Respect for authority is a pre-requisite for leadership; if one does not adhere to the concept of authority, then leadership is meaningless. And without the humility to recognize forces beyond one’s control, any leader may become vulnerable to the bottomless needs of their ego (see: Weiner, Spitzer, Clinton, Kennedy et al.).    

Family, then, in the way Hirsch sees it, becomes not only a moderating force but a model. “There’s this sense of family being the determinant of how you’ll function in community and it’s meant to prepare you for that,” Brown said. But, she added, “Today we don’t think of leadership that way.” The biblical ideal does not translate particularly well in most of American politics where there is tendency to separate the private individual from the public figure. “And as a result, we have loads of politicians who are not fidelitous [sic] to their spouses and that is somehow separate from their relationship to leadership. We kind of atomize that they lead in one arena and they may not be moral exemplars in another.

“But what if we looked at someone and said, ‘Who are you in all these different situations? What is your identity in the boardroom, in the bedroom, in the playroom, in the family room, in your volunteer context; who are you?’ How can you create a more holistic identity so that you’re leading in any place you are?”

Weiner may be learning this lesson in reverse. He began his career as a dazzling boy wonder who whizzed into political office at 27 with all that blustery boy swagger only to become unglued by 46.  Van Meter tells us, his “pugilistic political persona bled into his personal life and made him, ‘hard to take,’” — that last quote courtesy of his brother, Jason Weiner. 

Only now, at 48, after a humiliating collapse is he confronting the demons of his discontinuous personality and beginning the work of the family. Stripped of her political power role, he is taking turns as husband, father, friend, brother.

It can be granted that Weiner’s lachrymose lament does seem genuine (he refers to himself as an idiot three times in the story), but no remorse is entirely selfless; the need for redemption undergirds repentance. And with a New York City mayoral race  around the corner, and apparently some valuable campaign matching funds set to expire soon after that, Weiner has his eye on returning to politics. Private penitence, it seems, is incomplete without public absolution.

According to the article:

[H]is political committee spent more than $100,000 on polling and research by Obama’s longtime pollster, David Binder… The focus of the poll, Binder says, was the question “Are voters willing to give him a second chance or not, regardless of what race or what contest?”

Barring something truly egregious (which, let’s face it, an explicit tweet is not), Judaism teaches that both God and man are inclined towards second chances. Every year on Yom Kippur, Jews repent their sins and repair broken relationships in order to restore themselves to dignified living.

Still he says, “I want to ask people to give me a second chance. I do want to have that conversation with people whom I let down and with people who put their faith in me and who wanted to support me. I think to some degree I do want to say to them, ‘Give me another chance.’”

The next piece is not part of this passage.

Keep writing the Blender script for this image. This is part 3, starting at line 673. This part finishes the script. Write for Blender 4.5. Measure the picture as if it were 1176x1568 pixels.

He deserves a chance to do that teshuva, literally “return” in Hebrew — a return to fidelity, to rectitude, to goodness and wholeness. Perhaps his reconciliation with his family will prove edifying in his political life. Could error, struggle and salvation accord him the gift of better leadership?

Maybe. As Weiner said of the polling results on his character, “People are generally prepared to get over it, but they don’t know if they’re prepared to vote for me. And there’s a healthy number of people who will never get over it.”